Dengan demikian, sistem neraca SDA tunggal yang dikelola oleh satu tangan
Kementerian dhi Kementerian Keuangan RI menghendaki adanya sistem terpadu
pengelolaan aset SDA. Keunggulan dari model tersebut akan meningkatkan
efektivitas dan akuntablitas sistem pelaporan keuangan. Namun, ha tersebut
menghendaki integrasi sistem organisasi sektoral karena objek pelaporan
tersebut terletak di ranah kementerian yang berbeda. UU No. 30 Tahun 2014
tentang Administrasi Pemerintahan dapat dipergunakan sebagai sistem pendukung
untuk memungkinkan terlaksanakannya gagasan tersebut. Pasal 35 UU Administrasi
Pemerintahan mengatur adanya landasan hukum mengenai bantuan kedinasan yang
dapat dipergunakan dalam penyusunan neraca SDA. Menurut Pasal 35 UU
Administrasi Pemerintahan:
(1) Badan dan/atau Pejabat
Pemerintahan dapat memberikan Bantuan Kedinasan kepada Badan dan/atau Pejabat
Pemerintahan yang meminta dengan syarat:
a. Keputusan dan/atau Tindakan tidak
dapat dilaksanakan sendiri oleh Badan
dan/atau Pejabat Pemerintahan yang meminta bantuan;
b. penyelenggaraan pemerintahan tidak
dapat dilaksanakan sendiri oleh Badan dan/atau Pejabat Pemerintahan karena
kurangnya tenaga dan fasilitas yang dimiliki oleh Badan dan/atau Pejabat
Pemerintahan;
c. dalam hal melaksanakan penyelenggaraan
pemerintahan, Badan dan/atau Pejabat Pemerintahan tidak memiliki pengetahuan
dan kemampuan untuk melaksanakannya sendiri;
d. apabila untuk menetapkan Keputusan dan
melakukan kegiatan pelayanan publik, Badan dan/atau Pejabat Pemerintahan
membutuhkan surat keterangan dan berbagai dokumen yang diperlukan dari Badan
dan/atau Pejabat Pemerintahan lainnya; dan/atau
e. jika penyelenggaraan pemerintahan
hanya dapat dilaksanakan dengan biaya, peralatan, dan fasilitas yang besar dan
tidak mampu ditanggung sendiri oleh Badan dan/atau Pejabat Pemerintahan
tersebut.
(2) Dalam hal pelaksanaan Bantuan
Kedinasan menimbulkan biaya, maka beban yang ditimbulkan ditetapkan bersama
secara wajar oleh penerima dan pemberi bantuan dan tidak menimbulkan pembiayaan
ganda.
Pasal 49 UU Administrasi Pemerintahan
juga mengamatkan dibuatnya Standar Operasional Prosedur (SOP) oleh pejabat
pemerintahan.
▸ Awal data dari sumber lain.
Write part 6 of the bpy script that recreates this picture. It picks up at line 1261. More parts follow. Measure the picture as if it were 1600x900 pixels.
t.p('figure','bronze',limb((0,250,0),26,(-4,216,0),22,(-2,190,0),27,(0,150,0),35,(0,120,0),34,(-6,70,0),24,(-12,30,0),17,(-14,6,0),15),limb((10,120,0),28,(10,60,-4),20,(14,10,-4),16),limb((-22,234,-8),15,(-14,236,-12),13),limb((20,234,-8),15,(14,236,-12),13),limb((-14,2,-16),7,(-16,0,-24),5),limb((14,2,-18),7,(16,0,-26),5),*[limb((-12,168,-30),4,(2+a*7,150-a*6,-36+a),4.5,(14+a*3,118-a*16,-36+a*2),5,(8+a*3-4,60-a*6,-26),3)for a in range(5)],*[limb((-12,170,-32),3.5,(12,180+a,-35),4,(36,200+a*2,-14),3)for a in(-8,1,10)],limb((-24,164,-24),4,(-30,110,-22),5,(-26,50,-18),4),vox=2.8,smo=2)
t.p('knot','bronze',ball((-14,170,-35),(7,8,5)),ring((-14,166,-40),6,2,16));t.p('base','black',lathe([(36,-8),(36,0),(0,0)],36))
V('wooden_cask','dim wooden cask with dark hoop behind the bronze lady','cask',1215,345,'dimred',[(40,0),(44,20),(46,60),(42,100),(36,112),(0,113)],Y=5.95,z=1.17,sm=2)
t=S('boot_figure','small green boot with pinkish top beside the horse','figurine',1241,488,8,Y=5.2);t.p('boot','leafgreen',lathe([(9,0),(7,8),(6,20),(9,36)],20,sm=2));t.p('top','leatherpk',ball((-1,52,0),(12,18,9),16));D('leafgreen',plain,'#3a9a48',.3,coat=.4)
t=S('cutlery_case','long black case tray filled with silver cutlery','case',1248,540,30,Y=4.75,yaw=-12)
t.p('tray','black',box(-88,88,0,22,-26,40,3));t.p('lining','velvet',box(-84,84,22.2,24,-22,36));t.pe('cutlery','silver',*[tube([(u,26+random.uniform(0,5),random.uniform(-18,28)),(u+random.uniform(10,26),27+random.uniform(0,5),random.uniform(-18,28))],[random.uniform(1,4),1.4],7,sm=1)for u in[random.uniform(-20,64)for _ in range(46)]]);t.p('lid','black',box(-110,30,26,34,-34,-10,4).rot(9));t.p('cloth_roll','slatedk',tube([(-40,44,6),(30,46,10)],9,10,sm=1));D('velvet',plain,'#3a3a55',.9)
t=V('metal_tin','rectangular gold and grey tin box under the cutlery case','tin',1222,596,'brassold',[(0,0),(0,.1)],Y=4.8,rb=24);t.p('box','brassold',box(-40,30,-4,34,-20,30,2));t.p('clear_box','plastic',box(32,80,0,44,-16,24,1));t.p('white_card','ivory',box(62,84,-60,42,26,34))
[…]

UU No. 20 Tahun 2014 tentang Standardisasi dan Penilaian
Kesesuaian juga mengamanatkan penyusunan SOP yang dapat mendukung efektivitas
dan efisiensi pelaksanaan administrasi pemerintahan yang dalam hal ini
diarahkan untuk mengefektitkan kebijakan
sistem neraca tunggal SDA berdasarkan sistem valuasi aset SDA baik yang
bersifat renewable natural resources
maupun non renewable natural resources.yang
kredibel. Sesuatu dikatakan SDA apabila memenuhi 3 syarat yaitu : 1) sesuatu
itu ada, 2) dapat diambil, dan 3) bermanfaat. Dengan demikian, pengertian SDA
mempunyai sifat dinamis, dalam arti peluang sesuatu benda menjadi sumberdaya
selalu terbuka. Pemahaman mengenai SDA akan semakin jelas jika dilihat menurut
jenisnya. Berdasarkan wujud fisiknya, SDA dapat dibedakan menjadi 4 klasifikasi
yaitu :
• Sumberdaya Lahan
• Sumberdaya Hutan
• Sumberdaya Air
• Sumberdaya Mineral
Sedangkan berdasarkan
proses pemulihannya, SDA dibedakan menjadi 3 klasifikasi (Alen, 1959), yaitu :
• Sumberdaya alam yang tidak dapat habis (inexhaustible
natural resources), seperti : udara, energy matahari, dan air hujan.
• Sumberdaya alam
yang dapat diganti atau diperbaharui dan dipelihara (renewable resources ),
seperti : air didanau/ sungai, kualitas tanah, hutan, dan margasatwa.
·
Sumberdaya
alam yang tidak dapat diperbaharui (non-renewable resources/
irreplaceable atau stock natural resources ), seperti : batubara,
minyak bumi, dan logam.
Dalam
penggunaannya, SDA yang dapat diperbaharui dan tidak dapat diperbaharui dapat
saling melengkapi (komplementer), saling menggantikan (substitusi) atau dapat
bersifat netral.Kajian tentang hubungan di antara berbagai penggunaan SDA ini akan sangat bermanfaat
pada saat membahas masalah kebijaksanaan dalam pengelolaan SDA. Ruang lingkup SDA mencakup semua pemberian
alam di bawah atau di atas bumi baik yang hidup maupun yang tidak hidup.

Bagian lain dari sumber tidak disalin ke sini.